Some people are also saying valve gave the guy a friendly warning about using the Nintendo sdk rather than sending a cease and desist, and the reporting on it was misleading
I think people are missing the fact that most fanmade content that Valve has historically been ok with is all original material. Black Mesa, Portal Stories, and others all used the Valve IP but were all original content. This port actually uses Valve-created content so, regardless of Nintendo’s involvement (although it makes the demand for this action stronger), they legally have to enforce it or risk losing the legal protections for that property.
Nintendo just gave them a convenient way to stop it before they needed to do it anyways.
I don’t think thats how it works for copyright.
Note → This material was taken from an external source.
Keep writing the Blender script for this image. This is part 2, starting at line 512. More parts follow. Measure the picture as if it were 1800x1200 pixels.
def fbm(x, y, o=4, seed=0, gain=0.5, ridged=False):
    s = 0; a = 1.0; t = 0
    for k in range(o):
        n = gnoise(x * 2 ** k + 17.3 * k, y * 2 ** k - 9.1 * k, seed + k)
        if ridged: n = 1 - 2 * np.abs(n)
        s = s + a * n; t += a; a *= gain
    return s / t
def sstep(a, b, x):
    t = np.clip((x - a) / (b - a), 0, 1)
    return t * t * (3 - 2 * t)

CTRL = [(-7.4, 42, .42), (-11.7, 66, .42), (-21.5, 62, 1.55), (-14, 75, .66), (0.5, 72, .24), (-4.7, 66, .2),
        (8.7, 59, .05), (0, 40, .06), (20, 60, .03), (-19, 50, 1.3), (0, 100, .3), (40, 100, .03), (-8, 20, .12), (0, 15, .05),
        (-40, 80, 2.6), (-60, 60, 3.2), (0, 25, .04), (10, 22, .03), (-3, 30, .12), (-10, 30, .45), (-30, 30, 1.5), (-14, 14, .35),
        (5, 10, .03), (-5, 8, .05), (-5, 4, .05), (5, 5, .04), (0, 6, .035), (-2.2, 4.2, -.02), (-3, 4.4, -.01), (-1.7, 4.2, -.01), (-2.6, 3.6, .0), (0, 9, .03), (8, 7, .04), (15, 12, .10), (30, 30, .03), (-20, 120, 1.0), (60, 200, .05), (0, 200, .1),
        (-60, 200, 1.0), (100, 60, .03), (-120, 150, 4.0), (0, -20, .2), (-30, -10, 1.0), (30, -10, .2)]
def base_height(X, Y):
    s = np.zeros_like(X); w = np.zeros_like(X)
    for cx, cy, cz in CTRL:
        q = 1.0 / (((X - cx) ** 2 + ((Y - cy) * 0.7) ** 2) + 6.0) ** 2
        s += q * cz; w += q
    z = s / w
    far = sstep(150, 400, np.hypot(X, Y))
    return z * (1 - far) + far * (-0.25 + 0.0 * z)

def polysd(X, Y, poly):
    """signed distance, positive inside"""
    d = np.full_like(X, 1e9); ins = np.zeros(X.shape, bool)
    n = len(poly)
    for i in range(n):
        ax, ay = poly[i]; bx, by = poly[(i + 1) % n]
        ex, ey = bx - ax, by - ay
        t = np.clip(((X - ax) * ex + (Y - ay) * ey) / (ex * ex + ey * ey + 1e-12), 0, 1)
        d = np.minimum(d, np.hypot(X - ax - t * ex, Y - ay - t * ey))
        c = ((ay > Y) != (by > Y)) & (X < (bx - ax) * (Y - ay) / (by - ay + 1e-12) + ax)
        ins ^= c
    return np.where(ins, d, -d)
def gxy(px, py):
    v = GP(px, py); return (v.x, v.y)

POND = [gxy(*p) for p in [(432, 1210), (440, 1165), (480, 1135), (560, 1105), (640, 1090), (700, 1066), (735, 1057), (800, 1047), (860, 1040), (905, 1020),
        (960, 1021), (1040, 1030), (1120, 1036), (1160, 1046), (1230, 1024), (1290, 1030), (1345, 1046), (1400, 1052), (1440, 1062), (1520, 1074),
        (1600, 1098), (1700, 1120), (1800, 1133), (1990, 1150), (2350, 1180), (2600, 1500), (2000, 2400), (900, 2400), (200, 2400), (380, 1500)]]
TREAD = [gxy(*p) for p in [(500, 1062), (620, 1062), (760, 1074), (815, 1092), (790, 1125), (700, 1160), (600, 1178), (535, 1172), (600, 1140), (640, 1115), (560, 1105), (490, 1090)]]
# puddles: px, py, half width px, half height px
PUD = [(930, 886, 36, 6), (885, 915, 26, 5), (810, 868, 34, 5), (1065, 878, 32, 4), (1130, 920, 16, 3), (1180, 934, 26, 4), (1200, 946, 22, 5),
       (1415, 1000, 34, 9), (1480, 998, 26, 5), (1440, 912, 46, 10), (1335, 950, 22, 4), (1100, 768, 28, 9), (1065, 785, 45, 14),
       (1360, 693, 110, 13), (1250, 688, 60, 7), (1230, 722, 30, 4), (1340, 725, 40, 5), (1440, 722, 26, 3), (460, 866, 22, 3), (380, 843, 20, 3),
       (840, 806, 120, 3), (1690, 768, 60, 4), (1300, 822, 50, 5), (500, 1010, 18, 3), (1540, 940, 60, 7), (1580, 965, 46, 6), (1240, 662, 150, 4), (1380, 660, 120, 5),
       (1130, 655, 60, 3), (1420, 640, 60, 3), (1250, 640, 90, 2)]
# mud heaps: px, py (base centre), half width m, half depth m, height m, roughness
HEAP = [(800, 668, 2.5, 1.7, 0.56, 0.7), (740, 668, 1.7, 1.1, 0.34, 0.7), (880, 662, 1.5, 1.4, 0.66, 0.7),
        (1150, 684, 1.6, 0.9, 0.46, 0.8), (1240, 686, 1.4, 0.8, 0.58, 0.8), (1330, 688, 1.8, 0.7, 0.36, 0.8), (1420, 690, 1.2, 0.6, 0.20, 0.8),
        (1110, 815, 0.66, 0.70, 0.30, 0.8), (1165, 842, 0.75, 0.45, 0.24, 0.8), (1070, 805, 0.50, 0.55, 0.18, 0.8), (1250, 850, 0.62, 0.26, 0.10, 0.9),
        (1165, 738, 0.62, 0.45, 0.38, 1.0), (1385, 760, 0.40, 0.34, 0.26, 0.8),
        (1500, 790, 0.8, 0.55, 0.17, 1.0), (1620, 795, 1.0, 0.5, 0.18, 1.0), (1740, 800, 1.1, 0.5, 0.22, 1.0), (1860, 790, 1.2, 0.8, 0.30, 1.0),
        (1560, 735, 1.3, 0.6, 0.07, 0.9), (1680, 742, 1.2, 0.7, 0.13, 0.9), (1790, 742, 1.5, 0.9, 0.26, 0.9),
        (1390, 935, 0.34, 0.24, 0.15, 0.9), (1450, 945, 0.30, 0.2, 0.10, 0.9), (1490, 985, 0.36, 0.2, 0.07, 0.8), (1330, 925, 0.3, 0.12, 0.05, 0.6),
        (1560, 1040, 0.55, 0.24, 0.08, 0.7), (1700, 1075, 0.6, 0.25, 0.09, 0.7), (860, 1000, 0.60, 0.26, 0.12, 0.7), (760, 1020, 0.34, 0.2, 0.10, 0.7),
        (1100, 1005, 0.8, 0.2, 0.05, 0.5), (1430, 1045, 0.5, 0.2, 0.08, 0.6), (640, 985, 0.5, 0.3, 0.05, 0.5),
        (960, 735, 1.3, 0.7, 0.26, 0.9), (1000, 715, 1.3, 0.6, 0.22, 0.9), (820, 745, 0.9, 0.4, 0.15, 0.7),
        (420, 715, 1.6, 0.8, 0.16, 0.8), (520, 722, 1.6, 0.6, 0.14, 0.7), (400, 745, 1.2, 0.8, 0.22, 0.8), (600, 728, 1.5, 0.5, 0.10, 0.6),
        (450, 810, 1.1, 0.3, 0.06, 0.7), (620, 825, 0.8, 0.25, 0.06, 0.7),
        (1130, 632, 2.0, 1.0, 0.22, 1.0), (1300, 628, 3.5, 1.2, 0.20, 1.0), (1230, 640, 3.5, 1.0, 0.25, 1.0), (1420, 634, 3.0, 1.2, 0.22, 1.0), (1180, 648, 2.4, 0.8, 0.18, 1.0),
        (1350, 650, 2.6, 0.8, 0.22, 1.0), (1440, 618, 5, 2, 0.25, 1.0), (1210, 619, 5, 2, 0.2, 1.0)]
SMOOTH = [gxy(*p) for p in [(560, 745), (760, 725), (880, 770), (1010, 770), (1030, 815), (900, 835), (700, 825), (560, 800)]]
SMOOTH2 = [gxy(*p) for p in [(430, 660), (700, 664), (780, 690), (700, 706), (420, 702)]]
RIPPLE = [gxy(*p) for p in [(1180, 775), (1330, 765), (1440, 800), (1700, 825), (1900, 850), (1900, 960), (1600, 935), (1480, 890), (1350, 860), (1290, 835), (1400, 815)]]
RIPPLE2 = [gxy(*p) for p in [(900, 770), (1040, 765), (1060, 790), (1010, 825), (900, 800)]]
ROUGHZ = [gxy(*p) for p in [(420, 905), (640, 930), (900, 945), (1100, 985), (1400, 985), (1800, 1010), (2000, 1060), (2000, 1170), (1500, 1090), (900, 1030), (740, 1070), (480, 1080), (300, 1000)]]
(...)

You have to defend your trademarks to keep them but for copyright, you can decide who can use it rather arbitralily.
Especially allowing a release of an old game on platform you don’t support which would not really compete with you.
It’s not about whether it competes. It’s about whether a “reasonable person” could confuse it for being an authorized product of the IP owner. In this case, people could confuse it with both a licensed Nintendo product (since it runs on original hardware) and it could be confused with an official Valve release (since the content is an exact (as possible) recreation of the levels and assets from the original game.
So you are clearly talking about trademark. A game design can’t be trademarked. Only the name. Yes, if the name could be confused, that could be an issue. Maybe the cover art to some extent, if it is trademarked.
But if the game origin can be confused, so what? No law against that.